Seven Steeples by Sara Baume

Review: Seven Steeples

I wrote this more than a year ago and apparently never published it. So enjoy!

Seven Steeples

Sara Baume

HarperCollins, April 2022, $18.99

How did I get this book? Library

There are many good reasons to read a book where nothing much happens. If your own life has a lot happening, a quiet book can offset the chaos. If your own life doesn’t have a lot happening, a quiet book can show you that this is fine instead of boring. You may have just finished reading a thick tome with ideas as heavy as its physical presence or a trilogy of action-packed fantasy novels, and now you’re looking for a palate cleanser. A sorbet of a book. These are all great reasons to pick up a slender novel, one of fewer than 200 pages, of low stakes and lovely descriptions.

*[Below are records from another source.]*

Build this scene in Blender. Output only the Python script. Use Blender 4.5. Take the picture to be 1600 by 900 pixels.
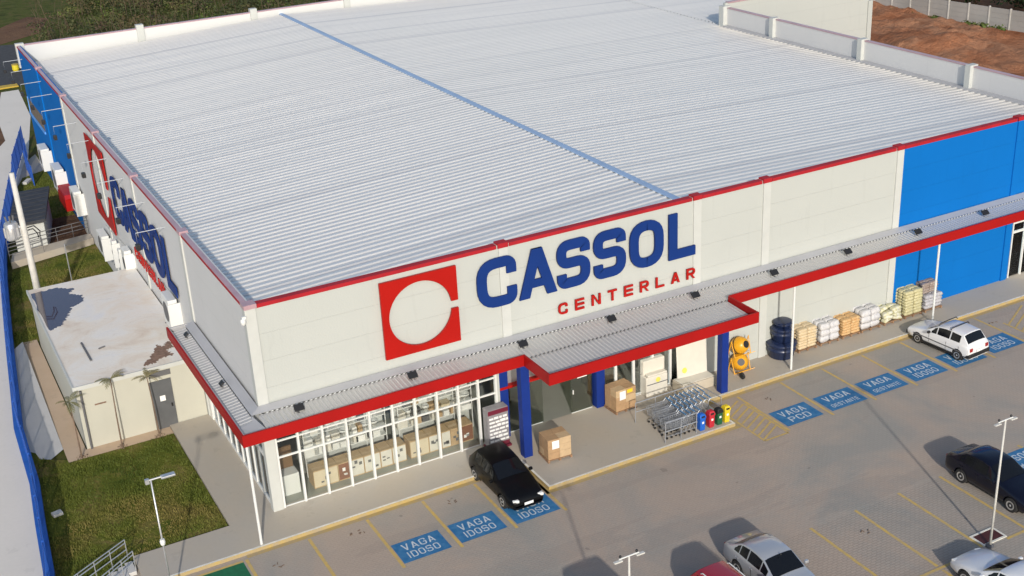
import bpy, bmesh, math, random
from mathutils import Vector, Matrix, Euler
R = math.radians
random.seed(7)
for o in list(bpy.data.objects): bpy.data.objects.remove(o)
S = bpy.context.scene
COL = S.collection

# ------------------------------------------------------------------ camera
cd = bpy.data.cameras.new('camera')
cam = bpy.data.objects.new('camera', cd); COL.objects.link(cam)
cam.location = (-10.6488, -42.8495, 28.2339)
cam.rotation_mode = 'XYZ'
cam.rotation_euler = (1.15875876, 0.0488415, -0.49567725)
cd.sensor_width = 36; cd.lens = 43.752
cd.clip_start = 0.5; cd.clip_end = 3000
S.camera = cam
# ------------------------------------------------------------------ sky, sun, exposure
SUN_EL = 23.5; SUN_AZ = 199.9          # azimuth clockwise from +Y
W = bpy.data.worlds.new('World'); S.world = W; W.use_nodes = True
nt = W.node_tree; nt.nodes.clear()
sky = nt.nodes.new('ShaderNodeTexSky'); sky.sky_type = 'NISHITA'; sky.sun_disc = False
sky.sun_elevation = R(SUN_EL); sky.sun_rotation = R(SUN_AZ); sky.air_density = 1.0; sky.dust_density = 1.2; sky.ozone_density = 1.0
bg = nt.nodes.new('ShaderNodeBackground'); bg.inputs['Strength'].default_value = 0.15
wo = nt.nodes.new('ShaderNodeOutputWorld')
nt.links.new(sky.outputs[0], bg.inputs[0]); nt.links.new(bg.outputs[0], wo.inputs[0])
sd = bpy.data.lights.new('sun', 'SUN'); sd.energy = 3.35; sd.angle = R(1.2); sd.color = (1.0, .93, .84)
sun = bpy.data.objects.new('sun', sd); COL.objects.link(sun)
sun.rotation_euler = (R(90 - SUN_EL), 0, R(-19.9)); sun.location = (-20, -60, 40)
S.view_settings.view_transform = 'Standard'; S.view_settings.look = 'None'
S.view_settings.exposure = 0.0; S.view_settings.gamma = 1.0; S.view_settings.use_curve_mapping = False
S.render.engine = 'CYCLES'

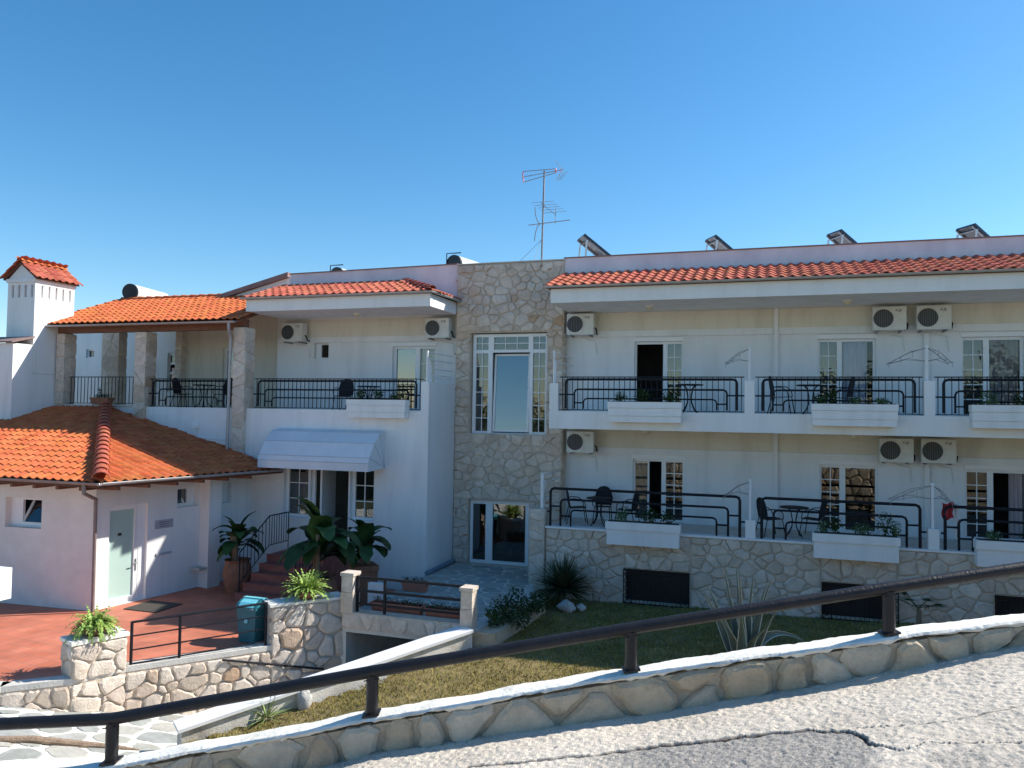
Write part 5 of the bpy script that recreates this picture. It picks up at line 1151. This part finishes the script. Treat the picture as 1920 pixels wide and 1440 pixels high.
for x, y, z, rz, lb in ((1.0-.75,20.6,.055,R(100),'black chair left of the table on the upper middle balcony'),(1.65,21.0,.055,R(-110),'black chair behind the planter on the upper middle balcony'),(-12.15,20.7,-.02,R(10),'black chair on the left block balcony'),
    (-4.95,20.7,-2.95,R(110),'black chair at the left end of the lower balcony'),(-4.35,21.2,-2.95,R(5),'black chair behind the table on the lower left balcony'),(-3.6,20.7,-2.95,R(-100),'black chair partly hidden by the planter on the lower left balcony'),
    (.0,20.5,-2.95,R(120),'black chair by the white post on the lower middle balcony'),(1.0,20.9,-2.95,R(-110),'black chair right of the table on the lower middle balcony'),
    (-17.75,20.4,-.005,R(100),'black chair at the left of the porch table'),(-16.2,20.4,-.005,R(-100),'black chair at the right of the porch table')):
    place(ch, u1_, (x,y,z), rz, lb)
for x, y, z, lb in ((-1.98,20.5,.055,'round black table beside the dark open upper door'),(.93,20.6,.055,'round black table on the upper middle balcony'),(-11.3,20.7,-.02,'round black table on the left block balcony'),(-4.3,20.5,-2.95,'round black table on the lower left balcony'),(.55,20.6,-2.95,'round black table on the lower middle balcony'),(-17.0,20.45,-.005,'round black table on the porch')):
    place(tb, u2_, (x,y,z), 0, lb)

# clothes drying racks
def rack(x, z0, h, spans, label):
    y = Yb+.13; t = thing('drying_rack', label, 'drying rack', (x,y,z0), 'clothes drying racks on balcony posts')
    MB().tube([(x,y,z0),(x,y,z0+h)], .036, 12).build('post', 'white_paint', t, True)
    MB().lathe([(.05,0),(.05,.05),(.02,.06)], (x,y,z0+h-.02), 10).build('head', 'white_paint', t, True)
    for L in spans:
        s_ = 1 if L > 0 else -1; zt = z0+h-.03; e = Vector((x+L,y-.05,zt-.34))
        for dy in (-.22,.22):
            MB().tube([(x,y,zt),(x+L*.45,y+dy,zt-.10),(x+L,y+dy*.9,zt-.36)], .007, 5).build('arm', 'steel_dull', t); MB().tube([(x,y,zt-.3),(x+L*.5,y+dy,zt-.25),(x+L,y+dy*.9,zt-.36)], .006, 5).build('arm', 'steel_dull', t)
        for k in range(5): f = .3+.7*k/4; MB().tube([(x+L*f,y-.24,zt-.36*f+.03),(x+L*f,y+.24,zt-.36*f+.03)], .004, 4).build('line', 'steel_dull', t)
        for k in range(3): f = .4+.3*k; MB().tube([(x+L*f,y-.22,zt-.36*f+.03),(x+L*f,y-.22,zt-.36*f-.09)], .005, 4).build('hook', 'steel_dull', t)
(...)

You might also want to pick up a smaller, slower book to interrogate what you think of when you think of a novel. A quiet book without much conflict or character growth or narrative arc will challenge your expectations for story. You’ll find yourself caring about what happens to, say, the two humans and two dogs that occupy the pages of Seven Steeples by Sara Baume. But you won’t find high school English’s greatest thematic hits: no man versus man or man versus god to be found. Maybe a touch of man versus nature, but it’s not so much adversarial as it is the occasional argument. Neither side is really fighting the enemy, or anything else, in this book.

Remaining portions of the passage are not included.